In a bid to reduce the number of incidents Irish Rail have released footage of truck drivers getting stuck under height-restricted bridges.

The "basic intelligence and competence" of drivers who strike bridges should be question, according to a spokesperson for the company.

This year there have already been 68 "bridge strikes" on the network. In 2015, there were only 85.

The Dart network has been affected the most by the increase, with 25 bridge strikes taking place already this year.

This compares to 12 by this time in 2016.

The south city has had a higher incidence of bridge strikes.

On top of being a nuisance for commuters, bridge strikes are "one of the greatest safety risks" that Irish Rail face, according to the company.

Last Thursday, two separate bridges in the Grand Canal area were hit by two different vehicles within two hours, delaying trains and causing traffic mayhem.

"Despite improved signage and a downloadable map that can be accessed by anyone wishing to check bridge heights the problem has increased," Irish Rail said.

"From a low of 72 bridge strikes nationally in 2012, the increase in bridge strikes is worrying.

"The increase may be explained by an increase in construction traffic, but it is still not acceptable that truck drivers in many instances do not know the height of the vehicle they are driving.

Intelligence

"The basic intelligence and competence of drivers involved in these incidents must now be called into question.

"We have endeavoured to inform and educate drivers, we have advertised, we have improved our signage, we have seen prosecutions and we have introduced new technologies - the message has to get through.

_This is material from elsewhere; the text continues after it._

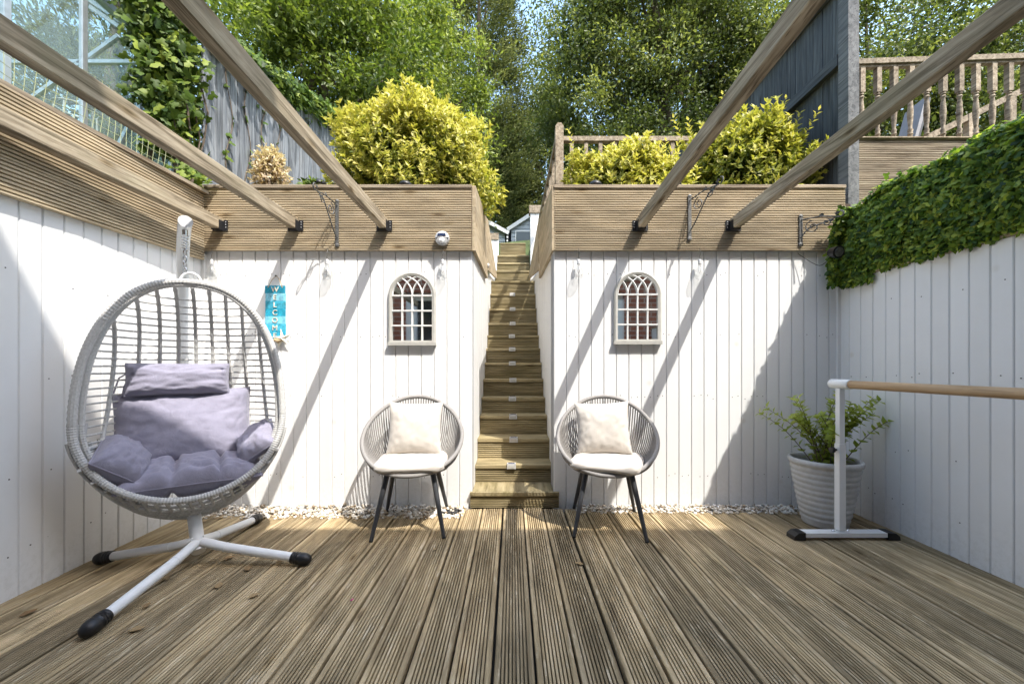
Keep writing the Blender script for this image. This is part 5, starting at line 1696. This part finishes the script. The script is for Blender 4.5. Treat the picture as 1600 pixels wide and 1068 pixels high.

It is basic safety for truckers to know the height of their vehicles and the bridges on their routes," the company added in a statement.

"Bridge strikes can cause significant delays to both rail and road services, as Iarnrod Eireann must carry out a structural assessment of the bridge before allowing trains to pass over following a hit, and road traffic can be backed up. Iarnrod Eireann works closely with the Irish Road Haulage Association and local authorities to educate and inform, but one bridge strike is one too many.

"Furthermore, Iarnrod Eireann regard bridge strikes as the single most likely cause of a serious rail safety incident on the network."

Penalty points can be handed out to drivers who do not obey the height restrictions in place at bridges.

Irish Rail has produced a video which contains CCTV clips of truck drivers getting into difficulty. It is hoped that the video will act as a deterrent to this type of action.